Robert C. Tucker/Stephen F. Cohen Dissertation Prize

2021 Recipient

Virginia Carter Olmsted McGrawe

The Robert C. Tucker/Stephen F. Cohen Dissertation Prize, established in 2006 and sponsored by the KAT Charitable Foundation, is awarded annually (if there is a distinguished submission) for an outstanding English-language doctoral dissertation in Soviet or Post-Soviet politics and history in the tradition practiced by Robert C. Tucker and Stephen F. Cohen. The dissertation must be defended at an American or Canadian university and completed during the calendar year prior to the award.

Winner: Virginia Carter Olmsted McGraw, UNC at Chapel Hill
Title: “Soviet by Design: Fashion, Consumption, and International Competition during Late Socialism, 1948-1982”

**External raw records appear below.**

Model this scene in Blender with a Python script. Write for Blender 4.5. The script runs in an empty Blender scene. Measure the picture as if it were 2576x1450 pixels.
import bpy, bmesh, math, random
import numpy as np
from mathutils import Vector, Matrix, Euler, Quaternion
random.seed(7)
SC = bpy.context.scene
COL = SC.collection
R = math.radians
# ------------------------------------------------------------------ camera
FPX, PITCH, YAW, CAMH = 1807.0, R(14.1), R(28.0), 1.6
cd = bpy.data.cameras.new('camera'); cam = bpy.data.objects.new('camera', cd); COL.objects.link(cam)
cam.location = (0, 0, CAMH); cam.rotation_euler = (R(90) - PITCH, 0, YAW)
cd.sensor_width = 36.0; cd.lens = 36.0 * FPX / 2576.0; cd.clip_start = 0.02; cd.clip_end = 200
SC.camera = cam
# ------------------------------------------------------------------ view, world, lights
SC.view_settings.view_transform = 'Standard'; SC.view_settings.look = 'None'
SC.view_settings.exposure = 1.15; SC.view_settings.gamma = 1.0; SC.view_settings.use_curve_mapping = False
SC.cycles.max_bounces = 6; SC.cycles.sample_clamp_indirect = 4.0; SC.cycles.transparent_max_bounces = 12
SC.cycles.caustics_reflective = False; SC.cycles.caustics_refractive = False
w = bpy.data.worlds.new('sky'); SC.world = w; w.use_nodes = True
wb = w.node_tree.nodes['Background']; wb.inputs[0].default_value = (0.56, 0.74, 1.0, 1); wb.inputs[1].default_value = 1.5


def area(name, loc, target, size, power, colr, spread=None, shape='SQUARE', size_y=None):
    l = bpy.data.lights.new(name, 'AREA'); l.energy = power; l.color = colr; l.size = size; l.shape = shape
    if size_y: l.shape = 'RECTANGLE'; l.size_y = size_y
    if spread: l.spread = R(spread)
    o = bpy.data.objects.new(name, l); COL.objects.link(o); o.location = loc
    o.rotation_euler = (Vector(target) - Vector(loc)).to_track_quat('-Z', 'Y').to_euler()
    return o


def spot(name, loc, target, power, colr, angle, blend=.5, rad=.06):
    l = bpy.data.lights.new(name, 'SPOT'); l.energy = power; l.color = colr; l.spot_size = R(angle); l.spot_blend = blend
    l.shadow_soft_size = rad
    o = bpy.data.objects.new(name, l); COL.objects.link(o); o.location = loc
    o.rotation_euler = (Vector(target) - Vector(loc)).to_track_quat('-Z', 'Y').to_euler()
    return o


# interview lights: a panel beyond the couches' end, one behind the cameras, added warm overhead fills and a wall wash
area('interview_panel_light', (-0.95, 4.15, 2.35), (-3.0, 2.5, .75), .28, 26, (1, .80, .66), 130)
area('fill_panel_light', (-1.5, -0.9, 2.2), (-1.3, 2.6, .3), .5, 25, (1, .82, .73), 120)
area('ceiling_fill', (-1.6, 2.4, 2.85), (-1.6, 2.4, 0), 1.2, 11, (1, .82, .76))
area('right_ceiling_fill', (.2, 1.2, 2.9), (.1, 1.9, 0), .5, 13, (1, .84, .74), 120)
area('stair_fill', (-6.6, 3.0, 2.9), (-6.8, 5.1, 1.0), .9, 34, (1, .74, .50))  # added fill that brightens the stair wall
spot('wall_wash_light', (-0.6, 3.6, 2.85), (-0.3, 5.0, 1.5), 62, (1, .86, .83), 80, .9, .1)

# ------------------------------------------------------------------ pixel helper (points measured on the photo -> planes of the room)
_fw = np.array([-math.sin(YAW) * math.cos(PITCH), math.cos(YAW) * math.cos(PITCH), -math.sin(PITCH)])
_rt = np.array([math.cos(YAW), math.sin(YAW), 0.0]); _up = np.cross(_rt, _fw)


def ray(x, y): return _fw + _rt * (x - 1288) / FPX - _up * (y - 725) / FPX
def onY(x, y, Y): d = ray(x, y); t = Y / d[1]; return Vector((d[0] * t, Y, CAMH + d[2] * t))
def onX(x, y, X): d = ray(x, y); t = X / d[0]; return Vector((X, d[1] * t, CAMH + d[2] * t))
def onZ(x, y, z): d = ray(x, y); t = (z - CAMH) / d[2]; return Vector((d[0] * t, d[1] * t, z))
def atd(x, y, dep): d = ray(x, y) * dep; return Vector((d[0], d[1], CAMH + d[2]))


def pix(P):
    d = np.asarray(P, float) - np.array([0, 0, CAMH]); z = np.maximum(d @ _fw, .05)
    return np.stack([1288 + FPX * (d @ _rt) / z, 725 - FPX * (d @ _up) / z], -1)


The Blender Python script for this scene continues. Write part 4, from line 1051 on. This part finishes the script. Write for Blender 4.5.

This lively study takes readers on a rich excursion through the world of Soviet fashion worlds both popular and elite, from design studios to small-town stores, and from Communist Party offices to international catwalks. While walking us through the constraints and opportunities of a command economy, Olmsted McGraw convincingly shows how the Soviet state understood fashion as a central mechanism for unifying society as well as for showcasing the legitimacy of Soviet government abroad. Alongside efforts to take us outside of Moscow and even more challengingly, beyond women’s wear as the keystone of fashion as an industry, she offers excellent readings of material culture across changing political economies and international scenes. Using a range of empirical resources, from hand-drawn clothing designs to the archivally-sourced minutes of planning meetings, to files kept at the GUM and TsUM department stores, to published debates over designs, and through close readings of decades of popular Soviet journals as well as the memoirs of the designers who were showcased on their pages, Olmsted McGraw illustrates the struggles that so deeply challenged the planned economy with an abiding conceptual rigor. Pretty much anyone who wears clothing will find much of value in this impressive scholarly work on the efforts of Soviet consumers, artists, and industrial planners to remake the world of fashion in socialism’s image.